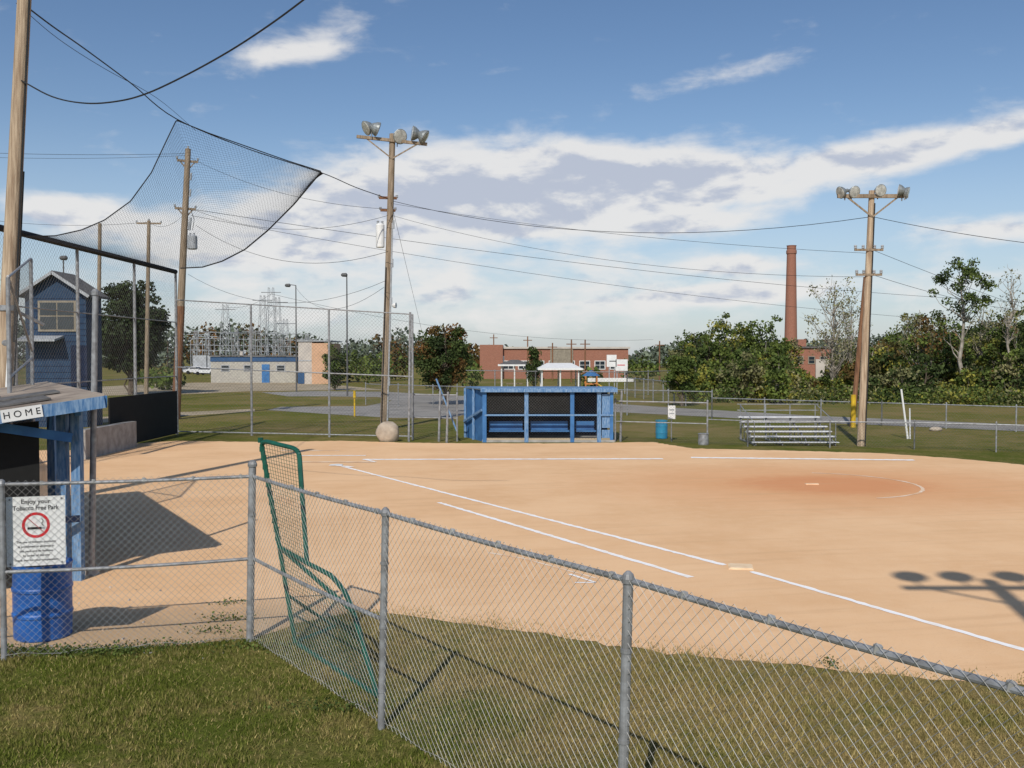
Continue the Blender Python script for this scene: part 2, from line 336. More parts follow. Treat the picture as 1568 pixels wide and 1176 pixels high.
flat('parking_lot_gravel',[G(*p) for p in [(60,602),(150,592),(300,586),(420,585),(520,590),(590,597),(480,598),(380,599),(300,603),(150,606)]],0.004,M['gravel'])
flat('asphalt_road',[G(*p) for p in [(400,601),(480,599),(590,600),(700,606),(860,613),(1040,625),(1250,637),(1600,652),(1900,668),(1900,680),(1600,662),(1250,647),(1040,636),(900,629),(780,627),(720,633),(690,640),(600,640),(500,634),(410,628),(430,623),(560,622),(600,614),(580,608),(500,607),(440,607)]],0.008,M['asphalt'])
flat('worn_path',[G(*p) for p in [(-60,640),(100,642),(260,632),(390,626),(390,630),(265,638),(100,652),(-60,652)]],0.004,M['gravel'])
# ---------------------------------------------------------------- near chain link fence
FH=2.03
pts=[Vector((-9.2,10.15)),Vector((-5.84,11.17)),Vector((-3.17,11.93)),Vector((-1.18,9.1)),Vector((0.763,6.39)),Vector((2.70,3.63)),Vector((4.6,0.9))]
mb=MB()
for i,p in enumerate(pts):
    r=0.045 if i==2 else 0.034
    hh=FH+0.12 if i==2 else FH-0.02
    lean=-0.05 if i in(2,3,4) else 0
    mb.tube((p.x+lean,p.y,-0.1),(p.x,p.y,hh),r,r,14,'galv')
    mb.lathe((p.x,p.y,hh),(0,0,1),[(0,r*1.25),(0.03,r*1.3),(0.06,r*1.0),(0.08,r*0.4)],'galv',12)
    for z in (0.35,0.95,1.55): mb.tube((p.x+lean*(1-z/2),p.y,z),(p.x+lean*(1-z/2),p.y,z+0.025),r*1.15,r*1.15,12,'galv')
for i in range(len(pts)-1):
    a,b=pts[i],pts[i+1]
    # rail with a very slight sag between posts
    rp=[(a.lerp(b,t/6).x,a.lerp(b,t/6).y,FH-0.012*math.sin(math.pi*t/6)) for t in range(7)]; mb.path(rp,0.021,10,'galv')
    if i<3: mb.path([(a.lerp(b,t/4).x,a.lerp(b,t/4).y,1.02-0.02*math.sin(math.pi*t/4)) for t in range(5)],0.021,10,'galv')
    d=(b-a).normalized(); nr=Vector((d.y,-d.x))*0.024
    if nr.y>0: nr=-nr
    for t in np.arange(0.15,1,0.2):
        q=a.lerp(b,float(t)); q2=q+d*.01; mb.tube((q.x,q.y,FH-0.02),(q2.x,q2.y,FH+0.022),0.024,0.024,6,'wire')
    mb.chain(a+nr,b+nr,0.03,FH+0.04,0.085,0.0018,seg=.25)
    mb.path([(a.lerp(b,t/14).x+nr.x,a.lerp(b,t/14).y+nr.y,0.06+0.02*math.sin(t*1.7)) for t in range(15)],0.0025,4,'wire')
mb.make('chain_link_fence')
# ---------------------------------------------------------------- tobacco sign
def empty(name,loc=(0,0,0),rz=0):
    e=bpy.data.objects.new(name,None); e.location=loc; e.rotation_euler=(0,0,rz); S.collection.objects.link(e); return e
def text(par,name,s,size,loc,k='ink',extr=0.001,bold=0.0):
    c=bpy.data.curves.new(name,'FONT'); c.body=s; c.size=size; c.align_x='CENTER'; c.align_y='CENTER'; c.extrude=extr; c.offset=bold
    c.materials.append(M[k]); o=bpy.data.objects.new(name,c); o.rotation_euler=(math.radians(90),0,0); o.location=loc; S.collection.objects.link(o); o.parent=par; return o
ang=math.atan2(0.76,2.67)
sc=P(61,811,11.45); e=empty('tobacco_free_park_sign',(sc.x,11.36,sc.z),ang)
W2,H2=0.315,0.405
mb=MB(); mb.box((0,0,0),(W2*2,0.006,H2*2),'white')
for x in(-1,1):
    for z in(-1,1): mb.tube((x*(W2-.04),-0.003,z*(H2-.03)),(x*(W2-.04),-0.008,z*(H2-.03)),0.012,0.012,8,'galv')
o=mb.make('panel'); o.parent=e
mb=MB(); n=40; cz=0.07; r0,r1=0.118,0.150
vs=[];[vs.extend([(r0*math.cos(6.2832*i/n),-0.005,cz+r0*math.sin(6.2832*i/n)),(r1*math.cos(6.2832*i/n),-0.005,cz+r1*math.sin(6.2832*i/n))]) for i in range(n)]
mb.add(vs,[(2*i,2*i+1,(2*i+3)%(2*n),(2*i+2)%(2*n)) for i in range(n)],'red')
mb.beam((-0.09,-0.0075,cz+0.09),(0.09,-0.0075,cz-0.09),0.003,0.028,'red',up=(0,1,0)); 
mb.beam((-0.09,-0.006,cz-0.035),(0.06,-0.006,cz-0.035),0.002,0.026,'ink'); mb.beam((0.064,-0.006,cz-0.035),(0.095,-0.006,cz-0.035),0.002,0.026,'grey')
mb.path([(0.08,-0.006,cz-0.01),(0.06,-0.006,cz+0.02),(0.08,-0.006,cz+0.045),(0.06,-0.006,cz+0.075)],0.004,4,'ink')
o=mb.make('no_smoking_symbol'); o.parent=e
text(e,'title_top','Enjoy your',0.072,(0,-0.005,0.345),bold=0.001); text(e,'title','Tobacco Free Park',0.074,(0,-0.005,0.27),bold=0.001).scale=(0.86,1,1)
for i,t in enumerate(['The use of tobacco products','is prohibited at all times in','this park and its facilities','by order of the city','Thank you for your cooperation']):
    text(e,'small_%d'%i,t,0.036,(0,-0.005,-0.125-0.053*i),bold=0.0003)
def drum(name,x,y,r,h,k,lid=False):
    mb=MB(); prof=[(0,r*.93),(0.02,r*.98),(h*.3,r),(h*.32,r*1.035),(h*.35,r*1.035),(h*.37,r),(h*.64,r),(h*.66,r*1.035),(h*.69,r*1.035),(h*.71,r),(h*.95,r*.98),(h*.97,r*1.03),(h,r*1.03),(h,r*.93),(h*.9,r*.92)]
    mb.lathe((x,y,0.0),(0,0,1),prof,k,32); mb.lathe((x,y,h*0.9+0.003),(0,0,1),[(0,r*.9),(0.004,r*.9)],'tarp',24)
    return mb.make(name,False)
drum('trash_drum',-5.86,12.15,0.34,0.93,'drum')
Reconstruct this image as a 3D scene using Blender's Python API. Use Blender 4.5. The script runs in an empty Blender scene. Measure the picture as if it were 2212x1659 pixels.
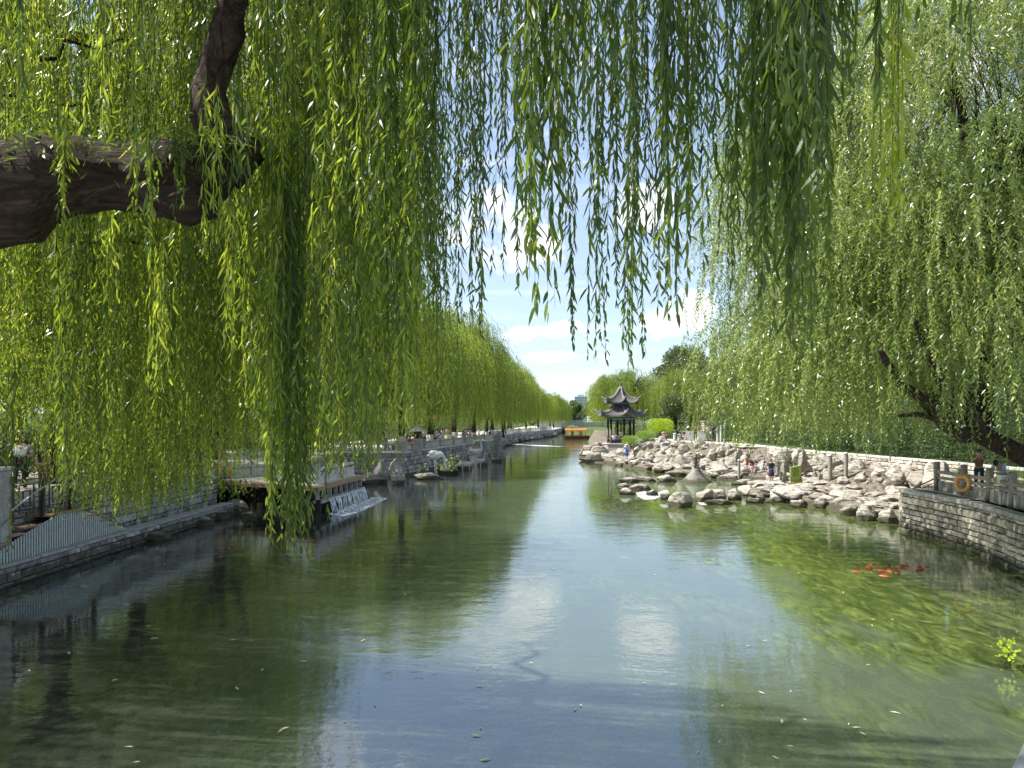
import bpy, bmesh, math, random
import numpy as np
from mathutils import Vector, Matrix, noise

R = math.radians
sc = bpy.context.scene
C = sc.collection
rnd = random.Random(7)
rng = np.random.default_rng(11)

# ------------------------------------------------------------------ camera, sky, sun, exposure
F, HZ, H = 750.0, 422.0, 4.6          # focal length in px, horizon row, eye height above the water
cam = bpy.data.cameras.new('camera'); cam_o = bpy.data.objects.new('camera', cam); C.objects.link(cam_o)
cam_o.location = (0, 0, H); cam_o.rotation_euler = (R(90), 0, 0)
cam.sensor_width = 36; cam.lens = 36 * F / 1024; cam.shift_y = (HZ - 384) / 1024
cam.clip_start = 0.05; cam.clip_end = 6000
sc.camera = cam_o
SUN = Vector((-0.68, 0.10, 0.92)).normalized()
s_el = math.asin(SUN.z); s_az = math.atan2(SUN.x, SUN.y)
sl = bpy.data.lights.new('sun', 'SUN'); sl.energy = 5.0; sl.angle = R(0.55); sl.color = (1, 0.955, 0.86)
so = bpy.data.objects.new('sun', sl); C.objects.link(so)
so.rotation_euler = SUN.to_track_quat('Z', 'Y').to_euler(); so.location = (0, 0, 60)
sc.view_settings.view_transform = 'Standard'; sc.view_settings.look = 'None'
sc.view_settings.exposure = 1.02; sc.view_settings.gamma = 1.0
sc.cycles.max_bounces = 7; sc.cycles.diffuse_bounces = 3; sc.cycles.glossy_bounces = 3
sc.cycles.transmission_bounces = 4; sc.cycles.transparent_max_bounces = 8
sc.cycles.use_denoising = True
sc.cycles.sample_clamp_indirect = 6

w = bpy.data.worlds.new('World'); sc.world = w; w.use_nodes = True
nt = w.node_tree; nt.nodes.clear()
class NT:
    def __init__(s, t): s.t = t
    def n(s, typ, **kw):
        x = s.t.nodes.new(typ)
        for k, v in kw.items():
            if k.startswith('i_'):
                x.inputs[k[2:].replace('_', ' ')].default_value = v
            else: setattr(x, k, v)
        return x
    def l(s, a, b): s.t.links.new(a, b)
    def math(s, op, a, b=None, c=None, clamp=False):
        x = s.t.nodes.new('ShaderNodeMath'); x.operation = op; x.use_clamp = clamp
        for i, v in enumerate((a, b, c)):
            if v is None: continue
            if isinstance(v, (int, float)): x.inputs[i].default_value = v
            else: s.l(v, x.inputs[i])
        return x.outputs[0]
    def mix(s, fac, a, b, typ='MIX'):
        x = s.t.nodes.new('ShaderNodeMix'); x.data_type = 'RGBA'; x.blend_type = typ
        for i, v in ((0, fac), (6, a), (7, b)):
            if isinstance(v, (int, float)): x.inputs[i].default_value = v
            elif isinstance(v, tuple): x.inputs[i].default_value = (*v, 1)[:4]
            else: s.l(v, x.inputs[i])
        return x.outputs[2]
    def noise(s, vec, scale, detail=4, rough=.55, dist=0):
        x = s.t.nodes.new('ShaderNodeTexNoise')
        x.inputs['Scale'].default_value = scale; x.inputs['Detail'].default_value = detail
        x.inputs['Roughness'].default_value = rough; x.inputs['Distortion'].default_value = dist
        if vec is not None: s.l(vec, x.inputs['Vector'])
        return x.outputs[0]
    def ramp(s, fac, stops):
        x = s.t.nodes.new('ShaderNodeValToRGB'); e = x.color_ramp.elements
        while len(e) < len(stops): e.new(0.5)
        for q, (p, c) in zip(e, stops):
            q.position = p; q.color = (c, c, c, 1) if isinstance(c, (int, float)) else (*c, 1)[:4]
        s.l(fac, x.inputs[0]); return x.outputs[0]
    def mapping(s, vec, scale=(1, 1, 1), rot=(0, 0, 0), loc=(0, 0, 0)):
        x = s.t.nodes.new('ShaderNodeMapping'); s.l(vec, x.inputs[0])
        x.inputs['Scale'].default_value = scale; x.inputs['Rotation'].default_value = rot; x.inputs['Location'].default_value = loc
        return x.outputs[0]
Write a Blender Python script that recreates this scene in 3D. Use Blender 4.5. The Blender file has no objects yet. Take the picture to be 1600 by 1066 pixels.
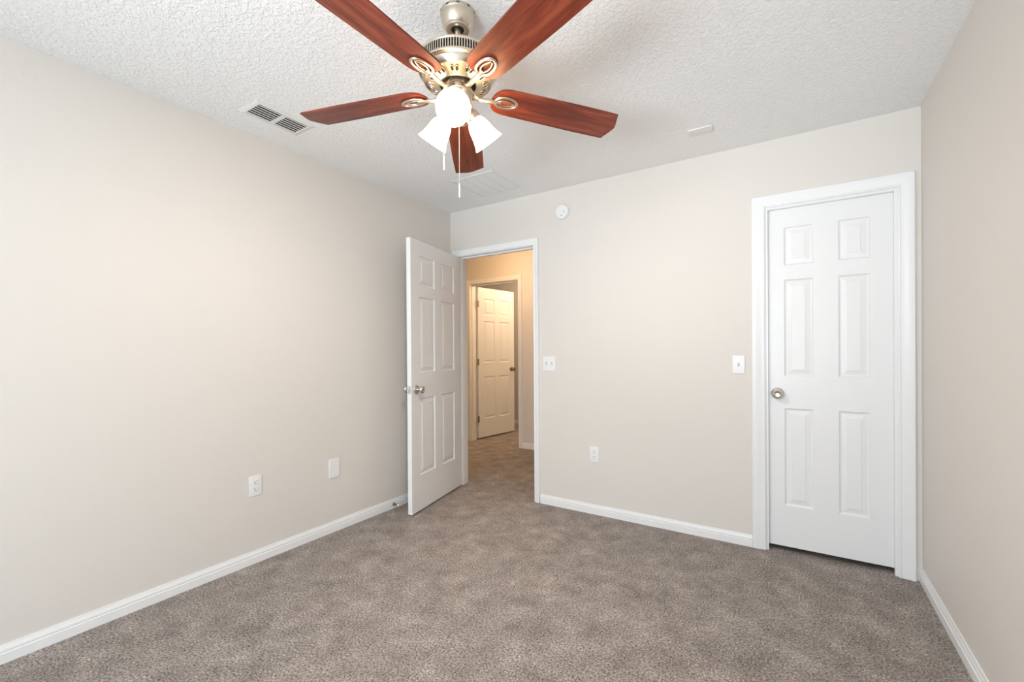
=-=-=-=-=
PROMPT
Look through the entries and work out how many lines have the word "empty" in them; reply with that number only.

WRITTEN SOLUTION
3